For my SuperC's 15-qt. system, they call for two pounds. Your system is only two quarts larger, so it won't be much different, but this isn't rocket science. Get yourself a standard kitchen mop bucket, 2 gallons or so, and dump about a quarter of the box of soda into it. Stir it up to make sure it's dissolved and pour it into the radiator. Repeat. In the end you should use between half and two-thirds of the box of soda. Top off with plain water.

Then run it with the cap off until it's hot. I know your motor was a distillate, but I don't remember whether you have functioning shutters or not. If so, close them. If not, put a cut up garbage bag or a sheet of plastic over the grille (the suction of the fan will hold it in place) if you have to to get it to heat up enough to get your gauge up into the Run range and leave it run for a while. The point is to get it hot enough to open the thermostat good and wide and let the stuff circulate for a while. (Energy -- like heat -- accelerates chemical reactions.) When it cools so that the side of the crank case and head are comfortable to touch (they don't have to be stone cold, but you don't want ambient air going into a hot motor), drain it. What was brown before will have reacted with the soda and will now be black, and it will stain concrete, so catch it in pails and dump it down the drain.

Then run a hose down the spout to rinse it some, still catching your drainage.

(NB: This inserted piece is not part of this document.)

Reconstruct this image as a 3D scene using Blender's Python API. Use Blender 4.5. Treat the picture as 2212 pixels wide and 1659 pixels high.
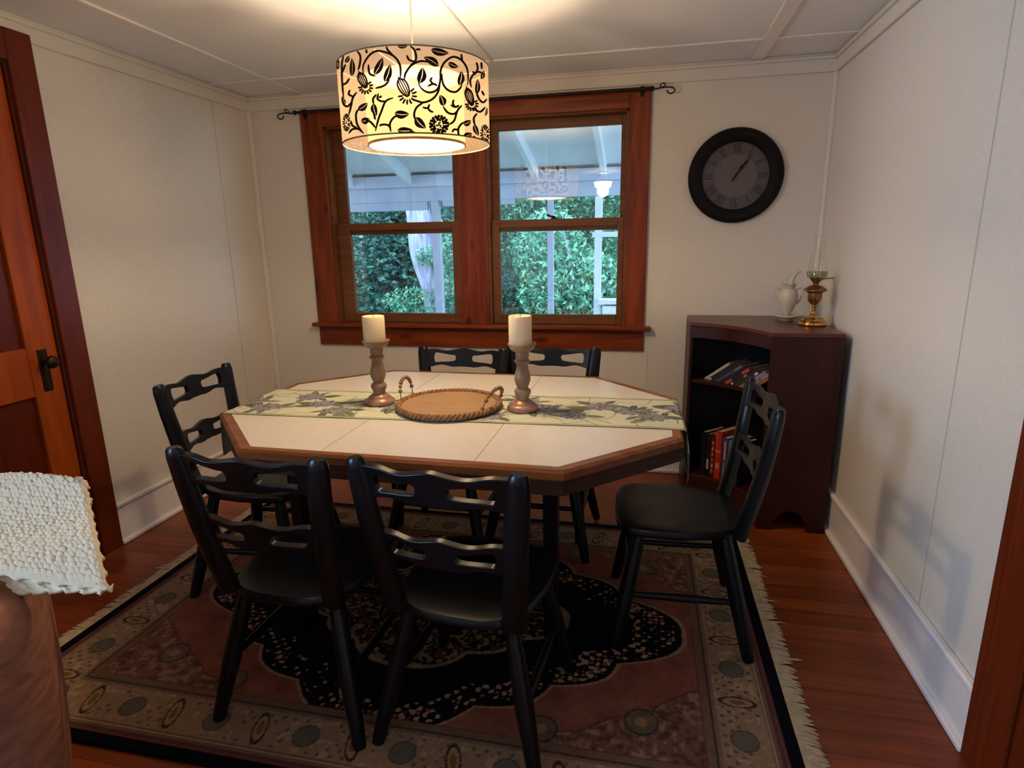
import bpy, bmesh, math, random
import numpy as np
from mathutils import Vector, Matrix, noise
PI = math.pi
C = bpy.context.scene.collection
for o in list(bpy.data.objects): bpy.data.objects.remove(o, do_unlink=True)
S = bpy.context.scene

# ------------------------------------------------------------------ camera
YAW, PIT, ROL, F = 0.2168, -0.2352, -0.0172, 1294.0
CP = Vector((0.0, -3.48, 1.362))
fw = Vector((-math.sin(YAW)*math.cos(PIT), math.cos(YAW)*math.cos(PIT), math.sin(PIT)))
r0 = Vector((math.cos(YAW), math.sin(YAW), 0)); u0 = r0.cross(fw)
rt = r0*math.cos(ROL) + u0*math.sin(ROL); up = -r0*math.sin(ROL) + u0*math.cos(ROL)
cd = bpy.data.cameras.new('camera'); cam = bpy.data.objects.new('camera', cd); C.objects.link(cam)
m = Matrix((rt, up, -fw)).transposed().to_4x4(); m.translation = CP
cam.matrix_world = m
cd.sensor_width = 36; cd.lens = 36*F/2212; cd.clip_start = 0.02; cd.clip_end = 200
S.camera = cam

# ------------------------------------------------------------------ world, lights, exposure
w = bpy.data.worlds.new('World'); S.world = w; w.use_nodes = True
bg = w.node_tree.nodes['Background']; bg.inputs[0].default_value = (0.50, 0.70, 1.0, 1); bg.inputs[1].default_value = 4.4
S.view_settings.view_transform = 'Standard'; S.view_settings.look = 'None'
S.view_settings.exposure = 0.62; S.view_settings.gamma = 1.0; S.view_settings.use_curve_mapping = False
LX, LY = -0.789, -1.368
def light(name, kind, loc, energy, color, size=0.1, rot=None, sy=None):
    l = bpy.data.lights.new(name, kind); l.energy = energy; l.color = color
    if kind == 'POINT': l.shadow_soft_size = size
    if kind == 'AREA':
        l.size = size
        if sy: l.shape = 'RECTANGLE'; l.size_y = sy
    o = bpy.data.objects.new(name, l); C.objects.link(o); o.location = loc
    if rot is not None: o.rotation_euler = rot
    return o
def aim(o, tgt): o.rotation_euler = (Vector(tgt)-o.location).to_track_quat('-Z', 'Y').to_euler()
WARM = (1.0, 0.75, 0.47)
bulb = light('bulb', 'POINT', (LX, LY, 1.77), 47, WARM, 0.035); bulb.visible_glossy = False
dl = light('daylight_side_room', 'AREA', (-4.6, -5.3, 1.75), 118, (0.43, 0.66, 1.0), 1.3, sy=1.2); aim(dl, (0.9, -1.8, 1.4))
light('kitchen_fixture_light', 'POINT', (-0.57, -4.75, 1.98), 2.0, (1.0, 0.86, 0.70), 0.08)

# ------------------------------------------------------------------ materials
def mat(name, col=(.5,.5,.5), rough=.5, metal=0, spec=.5, **k):
    M = bpy.data.materials.new(name); M.use_nodes = True
    b = M.node_tree.nodes['Principled BSDF']
    b.inputs['Base Color'].default_value = (*col, 1); b.inputs['Roughness'].default_value = rough
    b.inputs['Metallic'].default_value = metal; b.inputs['Specular IOR Level'].default_value = spec
    for kk, v in k.items(): b.inputs[kk.replace('_', ' ')].default_value = v
    return M
def nd(M, t): return M.node_tree.nodes.new(t)
def lk(M, a, b): M.node_tree.links.new(a, b)
def bs(M): return M.node_tree.nodes['Principled BSDF']
def ncolor(M, cols, scale=(1,1,1), nscale=5, detail=4, dist=0, coord='Object', rot=(0,0,0), bump=0, bdist=.01):
    """noise driven colour ramp (cols: list of (pos, rgb)) in stretched object space"""
    tc = nd(M, 'ShaderNodeTexCoord'); mp = nd(M, 'ShaderNodeMapping'); n = nd(M, 'ShaderNodeTexNoise'); r = nd(M, 'ShaderNodeValToRGB')
    mp.inputs['Scale'].default_value = scale; mp.inputs['Rotation'].default_value = rot
    n.inputs['Scale'].default_value = nscale; n.inputs['Detail'].default_value = detail; n.inputs['Distortion'].default_value = dist
    lk(M, tc.outputs[coord], mp.inputs[0]); lk(M, mp.outputs[0], n.inputs['Vector']); lk(M, n.outputs['Fac'], r.inputs[0])
    els = r.color_ramp.elements
    els[0].position, els[0].color = cols[0][0], (*cols[0][1], 1)
    els[1].position, els[1].color = cols[-1][0], (*cols[-1][1], 1)
    for p, c in cols[1:-1]:
        e = els.new(p); e.color = (*c, 1)
    lk(M, r.outputs[0], bs(M).inputs['Base Color'])
    if bump:
        bn = nd(M, 'ShaderNodeBump'); bn.inputs['Strength'].default_value = bump; bn.inputs['Distance'].default_value = bdist
        lk(M, n.outputs['Fac'], bn.inputs['Height']); lk(M, bn.outputs[0], bs(M).inputs['Normal'])
    return n, r
def mixc(M, fac, a, b):
    x = nd(M, 'ShaderNodeMix'); x.data_type = 'RGBA'
    lk(M, fac, x.inputs[0])
    for s, i in ((a, 6), (b, 7)):
        if isinstance(s, tuple): x.inputs[i].default_value = (*s, 1)
        else: lk(M, s, x.inputs[i])
    return x.outputs[2]

M_wall = mat('cream_paint', (.66, .60, .50), .55)
ncolor(M_wall, [(.3, (.71,.65,.56)), (.7, (.75,.69,.60))], nscale=60, detail=3, bump=.06, bdist=.002)
M_trim = mat('white_gloss_paint', (.70, .655, .60), .32)
ncolor(M_trim, [(.3, (.84,.79,.77)), (.7, (.88,.83,.81))], nscale=9)
M_ceil = mat('ceiling_paint', (.62, .57, .51), .6)
ncolor(M_ceil, [(.3, (.81,.83,.89)), (.7, (.84,.86,.92))], nscale=3)
def woodmat(name, dark, light_, axis='X', rough=.3, knots=True, scale=1.0):
    M = mat(name, light_, rough, spec=.28)
    sc = {'X': (1.2, 14, 14), 'Y': (14, 1.2, 14), 'Z': (14, 14, 1.2)}[axis]
    n, r = ncolor(M, [(.3, dark), (.7, light_)], scale=sc, nscale=2.2*scale, detail=6, dist=.6)
    if knots:
        tc = nd(M, 'ShaderNodeTexCoord'); mp = nd(M, 'ShaderNodeMapping'); v = nd(M, 'ShaderNodeTexVoronoi'); kr = nd(M, 'ShaderNodeValToRGB')
        ks = {'X': (2.2, 5, 5), 'Y': (5, 2.2, 5), 'Z': (5, 5, 2.2)}[axis]
        mp.inputs['Scale'].default_value = ks; v.inputs['Scale'].default_value = 1.3
        lk(M, tc.outputs['Object'], mp.inputs[0]); lk(M, mp.outputs[0], v.inputs['Vector'])
        kr.color_ramp.elements[0].position = .075; kr.color_ramp.elements[0].color = (1,1,1,1)
        kr.color_ramp.elements[1].position = .17; kr.color_ramp.elements[1].color = (0,0,0,1)
        lk(M, v.outputs['Distance'], kr.inputs[0])
        lk(M, mixc(M, kr.outputs[0], r.outputs[0], tuple(.25*x for x in dark)), bs(M).inputs['Base Color'])
    return M
PD, PL = (.13, .020, .005), (.28, .054, .010)
M_pineX = woodmat('stained_pine_x', PD, PL, 'X')
M_pineZ = woodmat('stained_pine_z', PD, PL, 'Z')
M_sash = woodmat('sash_wood', (.13,.045,.016), (.22,.085,.03), 'X', .35, False)
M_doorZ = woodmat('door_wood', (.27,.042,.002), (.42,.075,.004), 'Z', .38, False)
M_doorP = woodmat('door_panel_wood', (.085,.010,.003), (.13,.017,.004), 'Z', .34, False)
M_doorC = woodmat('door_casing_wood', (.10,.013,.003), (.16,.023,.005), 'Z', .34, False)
M_black = mat('black_chair_paint', (.009, .010, .012), .30, spec=.32)
ncolor(M_black, [(.35, (.003,.0035,.0045)), (.75, (.006,.0065,.0075))], nscale=14)
M_hard = mat('black_iron', (.012,.010,.009), .45, .4)
M_bronze = mat('aged_bronze', (.05,.03,.018), .38, .85)
# floor boards
M_floor = mat('fir_floor', (.25,.06,.02), .30, spec=.35)
def floor_mat():
    M = M_floor; tc = nd(M, 'ShaderNodeTexCoord'); sx = nd(M, 'ShaderNodeSeparateXYZ'); lk(M, tc.outputs['Object'], sx.inputs[0])
    a = nd(M, 'ShaderNodeMath'); a.operation = 'MULTIPLY'; a.inputs[1].default_value = 1/.083; lk(M, sx.outputs['Y'], a.inputs[0])
    fl = nd(M, 'ShaderNodeMath'); fl.operation = 'FLOOR'; lk(M, a.outputs[0], fl.inputs[0])
    fr = nd(M, 'ShaderNodeMath'); fr.operation = 'FRACT'; lk(M, a.outputs[0], fr.inputs[0])
    wn = nd(M, 'ShaderNodeTexWhiteNoise'); wn.noise_dimensions = '1D'; lk(M, fl.outputs[0], wn.inputs['W'])
    r1 = nd(M, 'ShaderNodeValToRGB'); r1.color_ramp.elements[0].color = (.25,.050,.013,1); r1.color_ramp.elements[1].color = (.34,.075,.018,1)
    lk(M, wn.outputs['Value'], r1.inputs[0])
    mp = nd(M, 'ShaderNodeMapping'); mp.inputs['Scale'].default_value = (1.3, 22, 1); n = nd(M, 'ShaderNodeTexNoise'); n.inputs['Scale'].default_value = 2; n.inputs['Detail'].default_value = 6
    lk(M, tc.outputs['Object'], mp.inputs[0]); lk(M, mp.outputs[0], n.inputs['Vector'])
    r2 = nd(M, 'ShaderNodeValToRGB'); r2.color_ramp.elements[0].position = .38; r2.color_ramp.elements[1].position = .62
    r2.color_ramp.elements[0].color = (.72,.70,.68,1); r2.color_ramp.elements[1].color = (1,1,1,1); lk(M, n.outputs['Fac'], r2.inputs[0])
    mu = nd(M, 'ShaderNodeMix'); mu.data_type = 'RGBA'; mu.blend_type = 'MULTIPLY'; mu.inputs[0].default_value = 1
    lk(M, r1.outputs[0], mu.inputs[6]); lk(M, r2.outputs[0], mu.inputs[7])
    g = nd(M, 'ShaderNodeMath'); g.operation = 'LESS_THAN'; g.inputs[1].default_value = .035; lk(M, fr.outputs[0], g.inputs[0])
    lk(M, mixc(M, g.outputs[0], mu.outputs[2], (.10,.022,.008)), bs(M).inputs['Base Color'])
    bn = nd(M, 'ShaderNodeBump'); bn.inputs['Strength'].default_value = .15; bn.inputs['Distance'].default_value = .004; bn.invert = True
    lk(M, g.outputs[0], bn.inputs['Height']); lk(M, bn.outputs[0], bs(M).inputs['Normal'])
floor_mat()
M_rug = mat('wool_rug', (.2,.1,.08), .95, spec=.1)
M_vc = mat('printed_cotton', (.6,.6,.5), .85, spec=.15)
for M in (M_rug, M_vc):
    at = nd(M, 'ShaderNodeVertexColor'); at.layer_name = 'pattern'
    if M is M_rug:
        n = nd(M, 'ShaderNodeTexNoise'); n.inputs['Scale'].default_value = 260; bn = nd(M, 'ShaderNodeBump'); bn.inputs['Strength'].default_value = .5; bn.inputs['Distance'].default_value = .003
        tc = nd(M, 'ShaderNodeTexCoord'); lk(M, tc.outputs['Object'], n.inputs['Vector']); lk(M, n.outputs['Fac'], bn.inputs['Height']); lk(M, bn.outputs[0], bs(M).inputs['Normal'])
    lk(M, at.outputs[0], bs(M).inputs['Base Color'])
M_fringe = mat('wool_fringe', (.50,.42,.29), .95, spec=.1); ncolor(M_fringe, [(.3,(.46,.35,.21)), (.7,(.64,.52,.34))], nscale=40)
M_lam = mat('cream_laminate', (.78,.70,.60), .30); ncolor(M_lam, [(.3,(.66,.60,.52)), (.7,(.70,.64,.56))], nscale=25)
M_seam = mat('laminate_seam', (.10,.07,.05), .8)
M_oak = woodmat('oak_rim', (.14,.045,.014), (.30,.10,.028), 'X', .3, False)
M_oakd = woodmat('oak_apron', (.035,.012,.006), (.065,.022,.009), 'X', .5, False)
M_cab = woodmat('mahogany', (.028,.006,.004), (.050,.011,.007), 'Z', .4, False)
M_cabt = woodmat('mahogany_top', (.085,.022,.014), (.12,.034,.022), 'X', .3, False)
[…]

Refill with plain water and give it another good warm run just like the last one just to stir up and flush out as much as you can of any of the soda that might have settled.

At that point any rust in there will be basically neutralized.

Let cool, drain again, and refill with 50/50 of any good antifreeze (Prestone, Zerex, Peak . . . .) Buy the straight stuff you have to mix yourself -- the premixed-50/50 is some mighty expensive water!

And the distilled water someone mentioned is a good idea. It's the only stuff to use for topping up batteries, too.

The even better part of this is that you'll have laundry powder left over for the bride, and maybe even some distilled water she can use in the iron. That might help make up for all the parts you put through the dishwasher in gettin' this rig cleaned up and runnin'!

(You do know that women having smaller feet than men is an evolutionary development. It lets them stand up closer to the kitchen sink.)